One day, I was riding all across scenic Collegeville. Uphills, downhills, through streams and most of all through neighborhoods. I have nothing against small little neighborhoods except for that evil, lurking, waiting being that live in each one. That hell sent creature is the leashless family dog.

Peddaling up this one street, I saw an outline of a dog. Of course it couldn't be a nice friendly dopey dog, oh nooo, of course not. Instead it was a less-than-friendly pitbull named Butch. I stopped and stared at him. He stared at me. He had the power to rip me to shreds. All I had to do was turn around and pedal up the hill. One tiny problem. I was in my twenty first gear and had to get to at least my seventh to make it up the hill. I had to move and switch quickly before the dog had my leg for lunch.

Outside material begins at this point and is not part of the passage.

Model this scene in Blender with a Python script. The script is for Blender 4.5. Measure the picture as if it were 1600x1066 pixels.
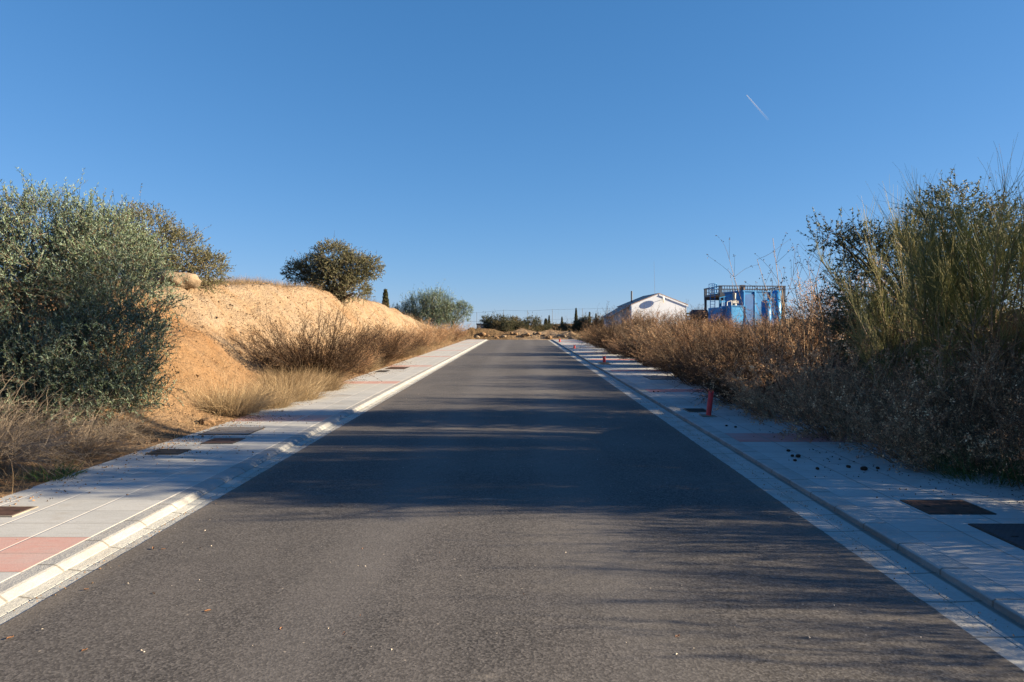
import bpy, math, random
import numpy as np
from math import radians, sin, cos, pi

for _o in list(bpy.data.objects):
    bpy.data.objects.remove(_o)
SC = bpy.context.scene
COL = SC.collection

# ------------------------------------------------------------------ camera, sky, sun, exposure
F = 1150.0                       # focal length in pixels of the 1600 wide photograph
SLOPE = 0.02696                  # the road climbs away from the camera
EYE = 1.70
SUN_ELEV = 17.0
SUN_BEHIND = 3.0                 # sun stands to the right, this many degrees behind the camera

cam_d = bpy.data.cameras.new('camera')
cam = bpy.data.objects.new('camera', cam_d)
COL.objects.link(cam)
cam_d.sensor_width = 36.0
cam_d.lens = 36.0 * F / 1600.0
cam_d.clip_start = 0.05
cam_d.clip_end = 20000
cam.location = (0, 0, EYE)
cam.rotation_euler = (radians(90), 0, math.atan(14.0 / F))
SC.camera = cam

w = bpy.data.worlds.new("World")
SC.world = w
w.use_nodes = True
wn = w.node_tree
wn.nodes.clear()
wo = wn.nodes.new('ShaderNodeOutputWorld')
wb = wn.nodes.new('ShaderNodeBackground')
ws = wn.nodes.new('ShaderNodeTexSky')
ws.sky_type = 'NISHITA'
ws.sun_disc = False
ws.sun_elevation = radians(SUN_ELEV)
ws.sun_rotation = radians(90 + SUN_BEHIND)
ws.altitude = 600
ws.air_density = 1.0
ws.dust_density = 0.0
ws.ozone_density = 5.0
wb.inputs['Strength'].default_value = 0.11
# the photograph's developing flattens the sky's gradient: a curve per channel on the sky colour
_sp = wn.nodes.new('ShaderNodeSeparateColor'); _cb = wn.nodes.new('ShaderNodeCombineColor')
wn.links.new(ws.outputs[0], _sp.inputs[0])
for _i, (_p, _c) in enumerate([(1.03, .24), (.722, .375), (.65, .543)]):
    _a = wn.nodes.new('ShaderNodeMath'); _a.operation = 'POWER'; _a.inputs[1].default_value = _p
    _b = wn.nodes.new('ShaderNodeMath'); _b.operation = 'MULTIPLY'; _b.inputs[1].default_value = _c
    wn.links.new(_sp.outputs[_i], _a.inputs[0]); wn.links.new(_a.outputs[0], _b.inputs[0]); wn.links.new(_b.outputs[0], _cb.inputs[_i])
wn.links.new(_cb.outputs[0], wb.inputs[0])
wn.links.new(wb.outputs[0], wo.inputs[0])

sun_d = bpy.data.lights.new('sun', 'SUN')
sun_d.energy = 4.3
sun_d.angle = radians(0.5)
sun_d.color = (1.0, 0.80, 0.545)
sun = bpy.data.objects.new('sun', sun_d)
COL.objects.link(sun)
sun.location = (40, -5, 30)
sun.rotation_euler = (0, radians(90 - SUN_ELEV), radians(-SUN_BEHIND))

SC.view_settings.view_transform = 'Standard'
SC.view_settings.look = 'None'
SC.view_settings.exposure = 2.2
SC.view_settings.gamma = 1
SC.view_settings.use_curve_mapping = False
SC.render.engine = 'CYCLES'
SC.cycles.max_bounces = 6
SC.cycles.transparent_max_bounces = 8
SC.cycles.diffuse_bounces = 3
SC.cycles.glossy_bounces = 2
SC.cycles.use_denoising = True

R = np.random.default_rng(7)

# ------------------------------------------------------------------ helpers: noise, meshes, objects, materials
def _hash(ix, iy, seed):
    n = (ix.astype(np.int64) * 374761393 + iy.astype(np.int64) * 668265263 + seed * 1442695041) & 0x7fffffff
    n = ((n ^ (n >> 13)) * 1274126177) & 0x7fffffff
    return ((n ^ (n >> 16)) & 0xffff) / 65535.0

def vnoise(x, y, seed=0):
    x = np.asarray(x, float); y = np.asarray(y, float)
    ix = np.floor(x); iy = np.floor(y)
    fx = x - ix; fy = y - iy
    fx = fx * fx * (3 - 2 * fx); fy = fy * fy * (3 - 2 * fy)
    a = _hash(ix, iy, seed); b = _hash(ix + 1, iy, seed)
    c = _hash(ix, iy + 1, seed); d = _hash(ix + 1, iy + 1, seed)
    return (a * (1 - fx) + b * fx) * (1 - fy) + (c * (1 - fx) + d * fx) * fy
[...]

We stared at each other like people in an old western film. My shifters were my gun and he was like a bandit. "Just hit my shifters, and go," I said to myself. Hit. Snap. Ahhhh. The chain came loose. I panicced, he charged, I ran with my bike between my legs. I nearly escaped with my life and feet.

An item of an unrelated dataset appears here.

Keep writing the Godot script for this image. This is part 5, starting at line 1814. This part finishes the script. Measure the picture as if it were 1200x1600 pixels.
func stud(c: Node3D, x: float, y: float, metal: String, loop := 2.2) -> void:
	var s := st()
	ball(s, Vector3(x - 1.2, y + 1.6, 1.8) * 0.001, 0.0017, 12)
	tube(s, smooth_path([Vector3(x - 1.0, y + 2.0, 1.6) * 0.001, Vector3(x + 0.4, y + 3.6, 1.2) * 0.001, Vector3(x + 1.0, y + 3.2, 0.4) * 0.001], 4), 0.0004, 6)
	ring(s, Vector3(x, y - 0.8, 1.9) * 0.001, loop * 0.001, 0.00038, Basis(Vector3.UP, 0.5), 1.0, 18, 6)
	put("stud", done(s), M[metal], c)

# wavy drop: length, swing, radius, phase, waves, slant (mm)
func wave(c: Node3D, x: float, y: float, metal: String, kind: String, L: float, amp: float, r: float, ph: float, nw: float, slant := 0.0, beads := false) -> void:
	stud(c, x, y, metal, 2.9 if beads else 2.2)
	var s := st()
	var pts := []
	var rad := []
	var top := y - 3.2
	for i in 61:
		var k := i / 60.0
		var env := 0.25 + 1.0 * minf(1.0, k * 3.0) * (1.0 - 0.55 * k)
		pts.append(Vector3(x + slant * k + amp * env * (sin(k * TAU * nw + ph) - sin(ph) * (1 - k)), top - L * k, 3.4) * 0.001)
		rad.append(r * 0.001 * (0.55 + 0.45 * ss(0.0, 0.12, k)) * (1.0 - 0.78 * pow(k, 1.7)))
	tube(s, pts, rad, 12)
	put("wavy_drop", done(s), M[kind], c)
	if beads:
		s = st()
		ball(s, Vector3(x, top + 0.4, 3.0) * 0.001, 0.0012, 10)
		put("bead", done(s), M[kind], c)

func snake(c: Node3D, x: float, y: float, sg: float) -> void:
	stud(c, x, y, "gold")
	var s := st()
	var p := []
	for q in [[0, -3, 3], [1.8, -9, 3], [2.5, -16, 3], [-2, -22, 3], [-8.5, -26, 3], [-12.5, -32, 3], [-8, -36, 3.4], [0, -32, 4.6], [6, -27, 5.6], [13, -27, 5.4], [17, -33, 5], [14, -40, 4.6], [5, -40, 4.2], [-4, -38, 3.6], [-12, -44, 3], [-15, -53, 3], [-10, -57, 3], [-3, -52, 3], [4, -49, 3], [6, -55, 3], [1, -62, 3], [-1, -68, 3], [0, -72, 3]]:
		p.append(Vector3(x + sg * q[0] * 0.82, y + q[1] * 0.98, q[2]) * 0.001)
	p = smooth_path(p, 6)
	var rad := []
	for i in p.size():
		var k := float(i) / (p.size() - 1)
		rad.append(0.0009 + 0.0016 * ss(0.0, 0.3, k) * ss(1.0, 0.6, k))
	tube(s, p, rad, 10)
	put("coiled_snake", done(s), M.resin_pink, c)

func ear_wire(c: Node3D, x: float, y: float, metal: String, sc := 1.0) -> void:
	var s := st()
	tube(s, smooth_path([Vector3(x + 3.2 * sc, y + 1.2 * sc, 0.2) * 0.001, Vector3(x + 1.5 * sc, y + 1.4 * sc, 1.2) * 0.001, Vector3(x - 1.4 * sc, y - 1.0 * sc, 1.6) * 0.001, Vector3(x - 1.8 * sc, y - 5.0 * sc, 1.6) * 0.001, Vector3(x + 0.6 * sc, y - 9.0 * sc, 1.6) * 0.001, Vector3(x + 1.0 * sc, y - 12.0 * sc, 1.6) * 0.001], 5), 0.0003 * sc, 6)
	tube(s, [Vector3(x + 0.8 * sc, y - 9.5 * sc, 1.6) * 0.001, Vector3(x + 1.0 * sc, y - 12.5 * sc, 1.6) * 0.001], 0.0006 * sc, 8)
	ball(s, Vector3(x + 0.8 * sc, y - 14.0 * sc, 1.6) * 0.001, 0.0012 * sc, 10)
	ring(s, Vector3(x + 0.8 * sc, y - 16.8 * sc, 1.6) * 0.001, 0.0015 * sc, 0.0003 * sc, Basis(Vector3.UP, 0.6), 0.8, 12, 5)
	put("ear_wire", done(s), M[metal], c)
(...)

That was nothing comparedto my vacation at the shore. A bicycle is a great vehicle at the beach, usually. Unfortunately, my bicycle was one of those thin-tire-type made for speed, not sidewalks. Coming home from seventh street, I tried to stay on the road until twenty-first street, where I was staying. I was forced on to a sidewalk somewhere near tenth. There were no ramps on the walks so I had to go up and down the curbs.

At fourteenth street, I went down a curb that seemed to have no bottom. When I hit asphalt, a loud pop and hiss sound hit me in stereo. My front and rear tires popped and locked into position. I had to carry it eleven blocks home.

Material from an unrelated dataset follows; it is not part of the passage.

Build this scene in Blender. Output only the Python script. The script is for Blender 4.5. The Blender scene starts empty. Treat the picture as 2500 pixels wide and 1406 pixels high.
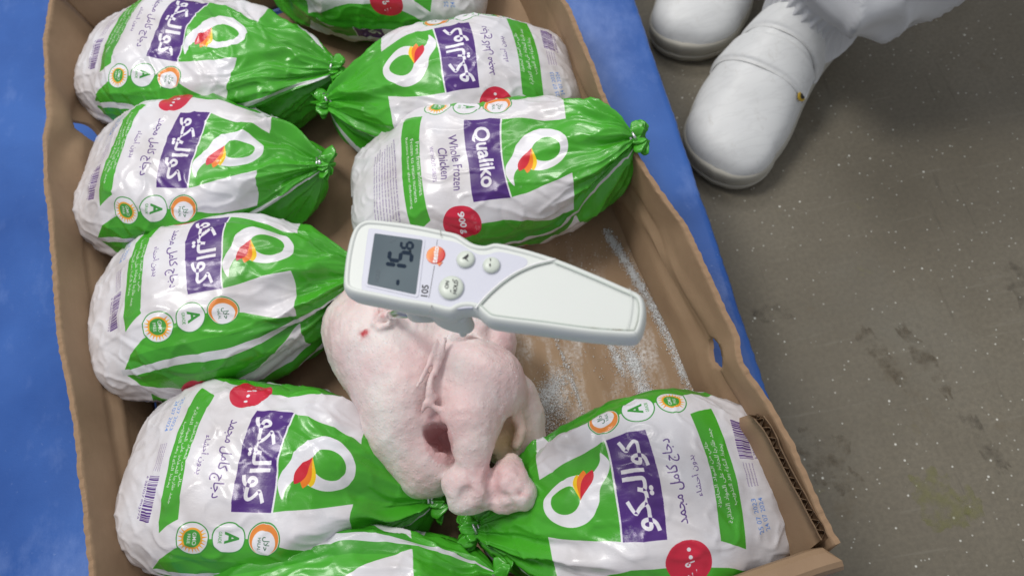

When I came home from vacation, I had a wonderful piece of metal to fix. The repair person said that it would cost about seventy dollars but the bike only cost one hundred dollars to begin with. The bike still sits on my porch waiting for the bike fairy to come and fix it.

Oct 11, 1992

EDITOR NOTE: I still have bikes waiting to be fixed. 18 years hasn't really changed anything.